Tallawy expects that when the second round of elections is complete women will have won at least 60 seats. While she says the improvement in the level of representation is partly due to the 2014 Constitution, which obliges political parties to include a set number of women on their lists, it was also helped by “the National Council for Women encouraging women to run and turn out in their millions to vote.”
Copts, too, scored an election success in the first round. Out of 50 Copts who contested seats in the first stage of parliamentary polls, 16 won, reports the ACPSS. The HEC reported that 12 Coptic candidates won as part of the For the Love of Egypt coalition and four independents secured seats in the run-off round.
The representation of Copts in Egyptian parliaments since 1956 has been low, forcing Egyptian presidents to use their presidential appointment quota to boost the number of Copts in parliament. Only seven Coptic MPs were returned in 2000, six in 2005, ten in 2010 and 11 in 2011.
Sherif Al-Nady is a Copt who won in Al-Minya as an independent affiliated to the Free Egyptians Party. He told reporters that he was proud to have won the confidence of both Coptic and Muslim voters.
ACPSS analyst Yusri Al-Azabawy says it is a positive sign that 16 Christian candidates won seats in the first stage of parliamentary elections.

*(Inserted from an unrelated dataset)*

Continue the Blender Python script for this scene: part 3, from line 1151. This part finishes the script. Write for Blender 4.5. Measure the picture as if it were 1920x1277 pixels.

“If the number can be increased to, say, 30 seats by the end of the elections it will serve to encourage Copts to actively participate in political life and end the pernicious influence of Islamist movements which, for almost two decades, have acted to discourage Copts from taking part in elections,” said Al-Azabawy.
The HEC says the first round run-offs of Egypt's two-stage parliamentary elections witnessed a 21.7 per cent turnout. The second stage of the elections will be held on 23 and 24 November in 13 governorates.